U zegt dat er scholen zijn die moeite hebben om een leverancier te vinden. Dat lijkt mij bijzonder eigenaardig. We hebben een zeer goede website, waar je heel snel kunt nagaan waar in de buurt je rechtstreeks van bij de boer, de fruitboer maar ook de melkboer en dergelijke, producten kunt laten aanleveren. Dat is www.rechtvanbijdeboer.be. We moeten eens kijken of we dat in de communicatie naar scholen moeten bekendmaken. Zo kunnen ze misschien eens gaan kijken op die website en op die manier sneller geïnformeerd zijn over waar in de buurt er een directe levering is van bij de leveranciers. We moeten eens kijken vanuit Onderwijs of we dat op die manier kunnen doen. Dan moeten we goed afspreken hoe we die communicatie aanvatten. Het zal in ieder geval van belang zijn om Onderwijs daar altijd bij te betrekken.
Er is een heel grote conferentie geweest rond gezondheid in scholen, waar iedereen aan meegewerkt heeft. Groenten en fruit maakten daar ook een onderdeel van uit, maar dat weet u allemaal.
De heer Vanderjeugd heeft het woord.
Het is positief dat we dit onder de aandacht blijven houden om ervoor te zorgen dat de middelen goed benut worden. Minister, het is ook positief dat u in uw antwoord aangeeft dat ook buso-scholen hierin meegetrokken worden en dat we zo die middelen goed kunnen aanwenden.

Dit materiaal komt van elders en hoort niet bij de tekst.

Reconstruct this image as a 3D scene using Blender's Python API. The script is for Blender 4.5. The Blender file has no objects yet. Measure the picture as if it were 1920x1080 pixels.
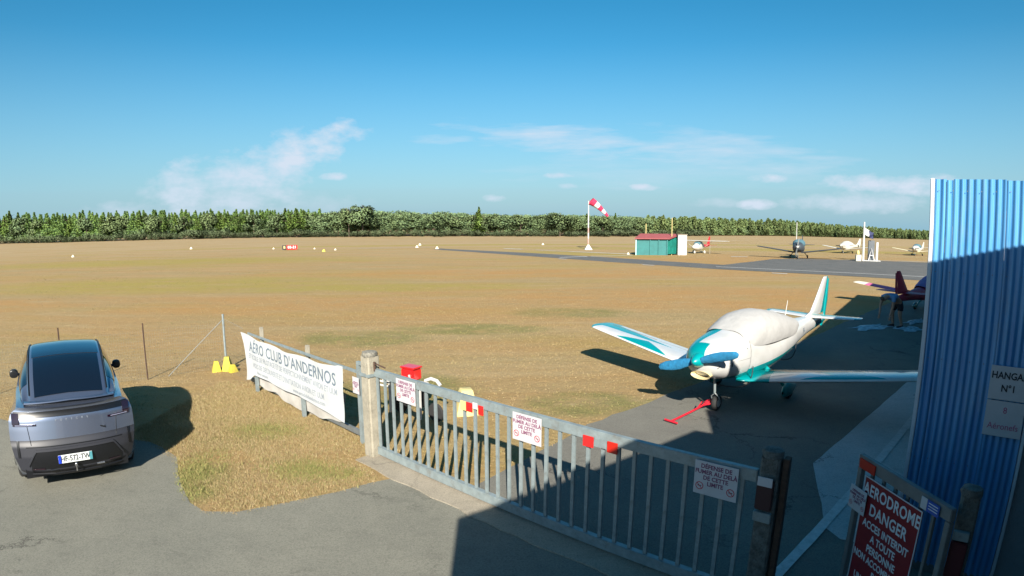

De heer De Meyer heeft het woord.
Gezondheid blijft hoe dan ook een belangrijk thema. Het is duidelijk dat Onderwijs op dat vlak een eigen rol kan vervullen. Minister, het is duidelijk dat we met grote belangstelling uitkijken naar de beslissing die de regering aanstaande vrijdag zal nemen. Elke verbetering en verdere stimulans om meer groenten en fruit te gebruiken en te nuttigen in scholen, kunnen we alleen maar toejuichen. Mochten we via uw kabinet de beslissing van vrijdag kunnen ontvangen, zou ons dat uiteraard plezieren.
De vragen om uitleg zijn afgehandeld.